Судьбы там вызов принимают


Простым пожатием руки.

Потом из танка вышли трое,


В одежде тлеющей, в крови.


Они убитого танкиста,


Они товарища несли.

И понесется телеграмма


Родных, невесту известить,


Что он уж больше не вернется


И не заедет погостить.

Заплачет горько мать-старушка,


Смахнет с усов слезу отец,


И дорогая не узнает,


Какой нашел танкист конец...

И станет карточка пылиться


На полке среди желтых книг:


Танкист веселый, при погонах,


Да только он уж не жених.

Две последние строчки каждого куплета служили своеобразным рефреном. Мотив песни, грустный и протяжный, смахивал на мотив старинной шахтерской песни про молодого коногона, погибшего при обвале в шахте.

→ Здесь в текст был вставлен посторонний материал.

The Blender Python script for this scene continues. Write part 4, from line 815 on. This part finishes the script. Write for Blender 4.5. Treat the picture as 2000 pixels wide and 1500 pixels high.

Песня, исполняемая крепкими и суровыми мужскими голосами среди начавшего темнеть поля, черные комбинезоны и шлемы танкистов, грузные темные глыбы танков, притаившихся на обратных скатах пологой возвышенности, зловещий кроваво-красный закат, положивший кое-где свои мазки на башни и расчехленные стволы танковых пушек, настороженно смотрящих в одну сторону — на запад, — и своеобразный аккомпанемент — недалекое погромыхивание артиллерии — все это, вместе взятое, произвело впечатление, как мне показалось, не только на новичков. Задумался, стоя подле самоходки, [84] наш командир Петя Кузнецов. Прислонясь спиной к башне, молча «смолил» самокрутку Петров, пряча ее в кулаке. Он — бывший водитель Т-34, не раз горевший в танке, имеющий тяжелое ранение и сильные ожоги.

Меня же песня просто потрясла, тем более что приказ о завтрашнем наступлении (полку предстоит прорывать крепкую оборону противника) нам уже зачитан, задачи поставлены и разъяснены каждому подразделению и каждому экипажу, с условными сигналами все ознакомлены, кварц и волна для радиосвязи, а также все необходимые позывные командирам машин даны, и район сбора после боя указан...

Первый боевой приказ и первый бой... Как выдержу его? Только бы не сплоховать, не подвести товарищей по экипажу. Об остальном лучше не думать. Стараясь скрыть волнение, долго стою на крыше башни, словно истукан, тщетно всматриваясь в темную даль, как будто там, где затаился противник, можно что-либо увидеть. Нижние ветки старого тополя тихо гладят меня по лицу, дружески касаются моих плеч. Командир, еще раз проверив работу рации, выглянул из своего люка и сделал мне замечание. Заодно и весь экипаж услышал притчу о том, как один любитель высоких мест из Петиного расчета (дело было еще в полевой артиллерии) поймал сдуру шальную пулю на довольно почтительном расстоянии от переднего края.